Michael Sherwin’s Minor Planets consists of twelve photographs of rocks. Each rock is photographed alone, on a black background. These are delicate, highly-detailed still lifes of a husband and wife’s rock collection. I’m thinking now of the way the waning moon looks in the night sky, or those NASA photos of the earth viewed from the moon, where the earth is half in shadow. I’m thinking about this now because, in an effort to figure out just what bothers me about his writing, I’ve read Larson’s PDF catalog several times:
Sherwin’s contributions to the exhibition appear to be simple photographs of planetary bodies in the vast depths of space… Rather than satellite photographs, closer examination reveals that they are in fact small rocks, collected by the artist and his wife over a period of ten years… In Sherwin’s Minor Planets, this exercise in scale confounds our understanding of space and snaps the viewer from the finite to the infinite.
I had not mistaken the photos of the rocks for planets. I understood from the title that the artist is saying something like the earth is nothing more than a large rock, but I took the photos for rocks. I think most people would. Yet the catalog essay offers a narrative in which the viewer first mistakes them for planets. Upon stepping closer the viewer is struck with the realization that they’re really rocks. “…his exercise in scale confounds our understanding of space and snaps the viewer from the fine to the infinite.” This is a trope of art writing, to provide a narrative of the viewer’s interaction with the work. It’s a little like cheerleading, such writing is, and the intention, I think, is to displace doubt with drama.

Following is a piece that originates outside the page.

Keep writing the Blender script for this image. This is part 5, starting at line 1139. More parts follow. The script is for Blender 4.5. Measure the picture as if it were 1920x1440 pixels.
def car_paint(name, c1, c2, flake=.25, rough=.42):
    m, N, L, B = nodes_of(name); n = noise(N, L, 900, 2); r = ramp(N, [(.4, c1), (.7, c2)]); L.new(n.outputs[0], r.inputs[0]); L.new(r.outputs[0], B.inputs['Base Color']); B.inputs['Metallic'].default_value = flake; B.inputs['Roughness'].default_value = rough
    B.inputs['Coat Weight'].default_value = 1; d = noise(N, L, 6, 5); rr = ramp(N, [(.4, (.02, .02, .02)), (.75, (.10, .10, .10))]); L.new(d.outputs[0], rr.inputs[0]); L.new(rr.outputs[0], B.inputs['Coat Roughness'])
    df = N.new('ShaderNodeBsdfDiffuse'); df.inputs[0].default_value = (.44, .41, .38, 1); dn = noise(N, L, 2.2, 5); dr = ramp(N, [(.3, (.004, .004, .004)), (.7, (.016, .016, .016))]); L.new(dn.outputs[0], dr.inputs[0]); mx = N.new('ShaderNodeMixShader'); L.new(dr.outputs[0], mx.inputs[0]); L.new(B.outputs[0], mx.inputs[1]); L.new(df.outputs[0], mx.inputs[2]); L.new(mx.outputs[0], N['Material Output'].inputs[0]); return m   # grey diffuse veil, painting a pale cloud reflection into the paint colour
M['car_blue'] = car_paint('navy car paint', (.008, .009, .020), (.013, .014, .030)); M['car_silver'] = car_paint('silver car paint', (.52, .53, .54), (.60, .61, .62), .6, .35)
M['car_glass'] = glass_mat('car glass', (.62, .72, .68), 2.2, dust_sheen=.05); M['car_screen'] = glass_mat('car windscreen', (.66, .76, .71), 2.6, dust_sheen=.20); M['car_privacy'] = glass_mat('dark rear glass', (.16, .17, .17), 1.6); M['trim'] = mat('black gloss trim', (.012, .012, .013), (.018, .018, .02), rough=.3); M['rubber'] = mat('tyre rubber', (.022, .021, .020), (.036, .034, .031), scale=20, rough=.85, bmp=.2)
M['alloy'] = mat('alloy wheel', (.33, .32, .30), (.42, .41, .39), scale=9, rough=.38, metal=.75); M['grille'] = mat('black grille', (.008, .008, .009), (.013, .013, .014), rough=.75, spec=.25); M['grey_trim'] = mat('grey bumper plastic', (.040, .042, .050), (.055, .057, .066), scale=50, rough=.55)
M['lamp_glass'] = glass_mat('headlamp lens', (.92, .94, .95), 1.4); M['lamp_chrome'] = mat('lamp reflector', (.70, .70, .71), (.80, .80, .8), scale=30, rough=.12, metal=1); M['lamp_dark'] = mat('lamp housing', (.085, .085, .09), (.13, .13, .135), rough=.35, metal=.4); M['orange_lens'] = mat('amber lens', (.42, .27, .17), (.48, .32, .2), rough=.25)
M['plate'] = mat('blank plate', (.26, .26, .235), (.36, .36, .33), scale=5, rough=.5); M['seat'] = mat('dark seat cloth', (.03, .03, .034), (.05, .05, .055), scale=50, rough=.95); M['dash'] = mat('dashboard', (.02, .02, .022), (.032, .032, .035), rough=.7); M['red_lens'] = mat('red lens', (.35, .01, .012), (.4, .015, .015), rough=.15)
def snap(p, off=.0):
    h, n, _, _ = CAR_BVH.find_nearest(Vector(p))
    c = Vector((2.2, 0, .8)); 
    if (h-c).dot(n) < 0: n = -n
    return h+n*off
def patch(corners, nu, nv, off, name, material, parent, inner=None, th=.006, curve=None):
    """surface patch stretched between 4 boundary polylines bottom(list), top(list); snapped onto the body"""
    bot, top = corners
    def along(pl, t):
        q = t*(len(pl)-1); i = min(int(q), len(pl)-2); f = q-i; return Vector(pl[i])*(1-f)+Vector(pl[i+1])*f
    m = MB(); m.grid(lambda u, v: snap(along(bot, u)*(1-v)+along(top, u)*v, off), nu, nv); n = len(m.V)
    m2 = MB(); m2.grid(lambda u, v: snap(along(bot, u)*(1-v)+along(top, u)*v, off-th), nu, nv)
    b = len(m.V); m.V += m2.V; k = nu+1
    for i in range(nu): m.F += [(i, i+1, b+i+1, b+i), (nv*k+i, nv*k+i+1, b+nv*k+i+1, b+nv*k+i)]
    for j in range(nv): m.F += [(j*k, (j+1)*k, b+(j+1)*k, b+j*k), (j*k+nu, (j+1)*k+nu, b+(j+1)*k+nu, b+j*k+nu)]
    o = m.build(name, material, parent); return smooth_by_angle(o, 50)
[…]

The introduction to Larson’s essay is well-researched and compelling. Larson chooses photography’s “complicated relationship to the actual” as his analytical axis. He talks about the “tension between factual recording of the world and fictive approaches to staging objects and people for the benefit of the camera.” Then he delineates three categories for the show’s photographs. I’ve only recently begun to think about photography critically, so I appreciate Larson’s informed approach. Photography is a difficult medium to discuss on account of its ubiquity and its tacit claim that, insofar as it has been garnered through mechanical means, mimicking the eye’s physiology, it is not an interpretation of the world but a document of reality itself.
Libby Rowe has four photographs in the show. Each of them employs that simple house shape, the box with a window, a door, and a pointy roof. Two of her photos involve heavy-handed digital manipulation. Although quite prominent, the Photoshopped elements are not discussed, which is curious since, judging from his thesis, Larson seems primed to discuss digitally manipulated photographs as a fourth or fifth category. Perhaps these photos actually belong in Larson’s third category, the one in which “the staging artifice is decoded and revealed in the work”, instead of the second, the one in which “a still life has been carefully constructed and presented as a delicate tableau.”
Rowe’s photograph “Provider” is particularly strange. In this instance the image of the home shape exists somehow in the matrix of a young white man’s ill-kept beard. It might be mustard or house-shaped food remnants except that it’s apparent that it’s digitally imposed. I mean, rather than beard hairs encrusted with food, the image hovers in the beard. It’s not my intention to joke about the work so much as it is point out that there are prominent elements to these works that the catalog ignores. Larson’s writing avoids apparent elements of the work that might point us to a more plausible meaning. In an attempt to establish the work’s relevance, Larson asserts that
Through her use of materials, she hints at the precarious nature of our everyday lives, pointing to the tension between our sense of security and the possibility for disaster. This fragility is amplified by recent incidents in homeland security and the knowledge of an unstable global climate.
It is a struggle to locate meaning in work, both in the work we make and in the work we view. Curation is an attempt to synthesize meaning, as is writing. In writing about Rowe’s work, Larson brings up poignant issues. Generally, I choose significance over meaninglessness (though sometimes meaninglessness can be significant, too), but I get cynical when an authority fails to account for obvious considerations. Especially if he’s bandying issues like homeland security and climate change about.
Unfortunately, gallery presentation and writing are both one-way streets. But that’s why I try to write, to diminish the distance between myself and what is presented to me in the gallery or through the essay.
Small Magic Curated by Nate Larson February 3 through March 19 Maryland Art Place Power Plant Live! 8 Market Place, Suite 100 Baltimore, MD 21202 www.mdartplace.org 410.962.8565
I agree with you about this kind of art writing. Too often the writer is attempting to place so called meaning on the work in order to tell the viewer what they should think. The sentence concerning “the precarious nature of our everyday lives” has been used to describe so many different artworks that it doesn’t mean anything anymore. What is worse is when the artists themselves supply this blather in the form of an “artist statement”. This practice should be done away with; let viewers think for themselves!
March 15, 2011 12:52 pmI feel it important to make a factual clarification that none of the photographs in the exhibition are overtly digital manipulated. In conceptualizing the exhibition, I did initially consider work that was overtly digitally manipulated, and as I narrowed the scope of the exhibition, I made a deliberate decision to only include work that was physically constructed and/or optically manipulated in the process of photographing.
Libby Rowe’s “Provider” is created by the artist in an elaborate sculptural process using glue and hair extensions woven into a man’s beard. The photograph records the results of the artist’s careful manipulation of her physical materials, and is not created through digital imposition.